═══ RECORDED INFORMATION ═══

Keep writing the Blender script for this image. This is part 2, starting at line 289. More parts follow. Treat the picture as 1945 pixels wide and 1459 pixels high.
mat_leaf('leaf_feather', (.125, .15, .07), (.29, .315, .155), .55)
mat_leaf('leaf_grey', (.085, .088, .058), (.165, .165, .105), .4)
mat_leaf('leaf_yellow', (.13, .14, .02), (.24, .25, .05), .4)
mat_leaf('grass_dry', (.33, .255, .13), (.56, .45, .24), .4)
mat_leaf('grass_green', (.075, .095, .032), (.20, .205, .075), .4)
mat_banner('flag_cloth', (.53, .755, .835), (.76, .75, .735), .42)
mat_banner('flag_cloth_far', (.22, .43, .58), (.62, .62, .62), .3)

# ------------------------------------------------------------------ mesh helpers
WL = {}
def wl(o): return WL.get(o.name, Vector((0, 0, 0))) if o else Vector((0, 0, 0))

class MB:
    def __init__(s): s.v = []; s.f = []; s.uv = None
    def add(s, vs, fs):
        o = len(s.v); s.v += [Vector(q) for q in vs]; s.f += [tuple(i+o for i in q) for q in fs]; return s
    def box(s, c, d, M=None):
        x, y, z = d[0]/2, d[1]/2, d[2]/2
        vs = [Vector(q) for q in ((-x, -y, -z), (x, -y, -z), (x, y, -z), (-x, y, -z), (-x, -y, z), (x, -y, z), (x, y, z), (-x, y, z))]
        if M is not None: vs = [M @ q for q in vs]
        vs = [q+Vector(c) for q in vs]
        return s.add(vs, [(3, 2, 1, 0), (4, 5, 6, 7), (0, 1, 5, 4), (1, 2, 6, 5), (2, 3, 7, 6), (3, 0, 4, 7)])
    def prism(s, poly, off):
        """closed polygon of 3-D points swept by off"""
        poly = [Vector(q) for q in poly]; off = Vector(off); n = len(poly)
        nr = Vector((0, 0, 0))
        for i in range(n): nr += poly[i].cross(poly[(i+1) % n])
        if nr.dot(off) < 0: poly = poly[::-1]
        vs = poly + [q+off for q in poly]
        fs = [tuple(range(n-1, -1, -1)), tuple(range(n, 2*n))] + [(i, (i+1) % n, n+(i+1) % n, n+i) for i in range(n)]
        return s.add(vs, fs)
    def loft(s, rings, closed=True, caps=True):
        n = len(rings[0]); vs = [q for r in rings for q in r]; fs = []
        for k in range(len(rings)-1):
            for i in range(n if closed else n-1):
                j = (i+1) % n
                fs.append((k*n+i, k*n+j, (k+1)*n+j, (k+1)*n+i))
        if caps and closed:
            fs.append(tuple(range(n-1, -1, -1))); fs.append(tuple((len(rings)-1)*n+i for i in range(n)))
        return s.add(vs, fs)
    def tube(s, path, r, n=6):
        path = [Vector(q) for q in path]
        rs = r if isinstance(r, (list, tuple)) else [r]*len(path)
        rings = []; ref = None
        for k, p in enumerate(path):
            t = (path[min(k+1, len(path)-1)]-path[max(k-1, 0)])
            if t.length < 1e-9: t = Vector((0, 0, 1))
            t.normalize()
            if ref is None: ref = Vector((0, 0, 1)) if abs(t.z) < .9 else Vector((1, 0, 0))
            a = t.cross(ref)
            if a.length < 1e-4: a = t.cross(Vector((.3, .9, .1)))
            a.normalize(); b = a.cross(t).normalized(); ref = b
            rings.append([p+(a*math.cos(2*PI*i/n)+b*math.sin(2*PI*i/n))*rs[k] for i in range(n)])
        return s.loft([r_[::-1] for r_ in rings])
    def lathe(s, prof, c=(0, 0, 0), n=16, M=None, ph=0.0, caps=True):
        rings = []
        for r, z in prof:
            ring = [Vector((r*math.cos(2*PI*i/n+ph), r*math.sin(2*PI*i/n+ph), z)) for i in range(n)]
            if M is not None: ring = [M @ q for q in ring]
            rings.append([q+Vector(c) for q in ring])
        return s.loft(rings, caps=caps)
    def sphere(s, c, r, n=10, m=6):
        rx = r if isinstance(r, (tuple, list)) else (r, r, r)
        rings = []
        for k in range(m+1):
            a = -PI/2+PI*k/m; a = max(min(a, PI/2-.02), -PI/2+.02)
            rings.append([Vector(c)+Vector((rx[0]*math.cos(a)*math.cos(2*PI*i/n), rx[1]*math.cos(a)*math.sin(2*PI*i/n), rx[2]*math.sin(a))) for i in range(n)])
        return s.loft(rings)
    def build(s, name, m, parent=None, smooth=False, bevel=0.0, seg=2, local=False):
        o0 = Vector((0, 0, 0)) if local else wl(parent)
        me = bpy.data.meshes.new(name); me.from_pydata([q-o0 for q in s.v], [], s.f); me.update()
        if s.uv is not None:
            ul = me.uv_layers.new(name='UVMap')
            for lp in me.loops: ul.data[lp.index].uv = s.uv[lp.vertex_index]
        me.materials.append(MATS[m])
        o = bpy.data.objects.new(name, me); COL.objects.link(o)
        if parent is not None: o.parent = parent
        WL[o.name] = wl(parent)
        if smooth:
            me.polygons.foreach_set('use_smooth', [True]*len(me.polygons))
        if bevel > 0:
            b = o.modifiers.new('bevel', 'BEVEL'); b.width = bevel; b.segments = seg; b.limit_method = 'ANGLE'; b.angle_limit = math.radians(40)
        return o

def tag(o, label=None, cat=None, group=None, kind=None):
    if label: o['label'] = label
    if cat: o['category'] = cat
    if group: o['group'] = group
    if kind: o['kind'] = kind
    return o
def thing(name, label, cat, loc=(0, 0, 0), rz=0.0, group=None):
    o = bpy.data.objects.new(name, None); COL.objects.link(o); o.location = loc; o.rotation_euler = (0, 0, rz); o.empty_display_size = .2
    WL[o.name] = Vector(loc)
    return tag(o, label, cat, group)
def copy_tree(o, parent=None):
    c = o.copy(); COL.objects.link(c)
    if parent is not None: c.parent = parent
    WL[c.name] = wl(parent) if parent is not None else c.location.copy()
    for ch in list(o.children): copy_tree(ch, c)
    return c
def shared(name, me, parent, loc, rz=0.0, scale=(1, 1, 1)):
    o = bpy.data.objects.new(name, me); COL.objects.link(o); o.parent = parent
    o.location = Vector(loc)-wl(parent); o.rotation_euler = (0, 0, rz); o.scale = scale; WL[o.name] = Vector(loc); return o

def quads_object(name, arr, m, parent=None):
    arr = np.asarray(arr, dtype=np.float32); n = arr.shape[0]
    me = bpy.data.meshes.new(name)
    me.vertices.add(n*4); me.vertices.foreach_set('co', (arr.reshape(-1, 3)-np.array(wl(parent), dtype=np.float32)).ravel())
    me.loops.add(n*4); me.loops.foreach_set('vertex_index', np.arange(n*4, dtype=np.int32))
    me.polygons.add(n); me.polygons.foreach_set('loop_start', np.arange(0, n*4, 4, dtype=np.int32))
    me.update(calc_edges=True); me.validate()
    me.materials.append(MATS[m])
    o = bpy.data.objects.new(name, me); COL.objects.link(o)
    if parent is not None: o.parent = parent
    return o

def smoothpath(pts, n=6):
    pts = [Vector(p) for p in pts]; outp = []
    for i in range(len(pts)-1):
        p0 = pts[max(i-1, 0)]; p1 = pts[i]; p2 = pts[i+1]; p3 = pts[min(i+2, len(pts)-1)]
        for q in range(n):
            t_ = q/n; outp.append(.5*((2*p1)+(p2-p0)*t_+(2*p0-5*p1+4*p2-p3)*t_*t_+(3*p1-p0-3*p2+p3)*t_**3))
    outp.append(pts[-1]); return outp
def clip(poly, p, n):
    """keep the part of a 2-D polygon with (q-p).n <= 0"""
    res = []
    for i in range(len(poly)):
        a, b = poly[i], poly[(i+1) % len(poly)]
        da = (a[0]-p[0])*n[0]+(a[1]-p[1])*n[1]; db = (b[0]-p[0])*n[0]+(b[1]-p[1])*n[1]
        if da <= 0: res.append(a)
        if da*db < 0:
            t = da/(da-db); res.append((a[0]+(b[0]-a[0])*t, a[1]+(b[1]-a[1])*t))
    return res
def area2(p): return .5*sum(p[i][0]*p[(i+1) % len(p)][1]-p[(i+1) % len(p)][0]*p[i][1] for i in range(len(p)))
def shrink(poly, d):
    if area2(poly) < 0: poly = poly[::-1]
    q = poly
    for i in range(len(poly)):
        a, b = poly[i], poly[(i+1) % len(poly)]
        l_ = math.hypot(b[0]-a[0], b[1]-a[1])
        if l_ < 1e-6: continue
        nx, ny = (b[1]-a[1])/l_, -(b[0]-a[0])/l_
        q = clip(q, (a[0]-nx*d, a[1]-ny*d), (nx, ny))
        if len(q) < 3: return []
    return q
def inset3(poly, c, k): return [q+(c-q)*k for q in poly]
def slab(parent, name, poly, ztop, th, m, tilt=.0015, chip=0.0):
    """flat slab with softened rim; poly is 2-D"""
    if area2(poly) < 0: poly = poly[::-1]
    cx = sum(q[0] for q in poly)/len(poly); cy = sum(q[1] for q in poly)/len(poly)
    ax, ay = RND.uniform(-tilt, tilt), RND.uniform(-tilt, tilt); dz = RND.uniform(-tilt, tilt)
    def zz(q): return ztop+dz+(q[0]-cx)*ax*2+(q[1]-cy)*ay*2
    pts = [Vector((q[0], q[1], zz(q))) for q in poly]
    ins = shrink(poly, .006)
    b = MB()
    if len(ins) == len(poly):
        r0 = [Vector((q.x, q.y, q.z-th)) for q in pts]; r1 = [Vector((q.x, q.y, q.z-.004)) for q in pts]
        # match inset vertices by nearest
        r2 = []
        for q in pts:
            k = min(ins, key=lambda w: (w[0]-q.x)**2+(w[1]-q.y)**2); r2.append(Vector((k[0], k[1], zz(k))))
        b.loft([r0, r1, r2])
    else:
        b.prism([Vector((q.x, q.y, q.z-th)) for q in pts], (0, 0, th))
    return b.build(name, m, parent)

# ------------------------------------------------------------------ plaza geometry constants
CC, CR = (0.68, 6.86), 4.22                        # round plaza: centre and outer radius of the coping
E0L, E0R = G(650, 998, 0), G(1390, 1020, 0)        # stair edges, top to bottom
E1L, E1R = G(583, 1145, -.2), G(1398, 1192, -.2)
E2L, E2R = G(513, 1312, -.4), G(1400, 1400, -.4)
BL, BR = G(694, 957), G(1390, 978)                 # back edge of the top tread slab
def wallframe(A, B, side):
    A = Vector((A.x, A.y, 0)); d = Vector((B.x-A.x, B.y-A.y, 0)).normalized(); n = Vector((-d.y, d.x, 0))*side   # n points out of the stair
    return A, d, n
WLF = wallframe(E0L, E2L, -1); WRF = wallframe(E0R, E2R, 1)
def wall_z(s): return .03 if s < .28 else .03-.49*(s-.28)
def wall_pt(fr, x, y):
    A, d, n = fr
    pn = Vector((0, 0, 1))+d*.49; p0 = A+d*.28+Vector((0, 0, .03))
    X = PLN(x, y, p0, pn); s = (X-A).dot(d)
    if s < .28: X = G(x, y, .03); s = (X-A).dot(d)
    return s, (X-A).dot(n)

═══

_EXERCISE TASK_: Reply with only the number of lines in the material above where the string "part" appears.

_RESULT FOR THIS TASK_: 2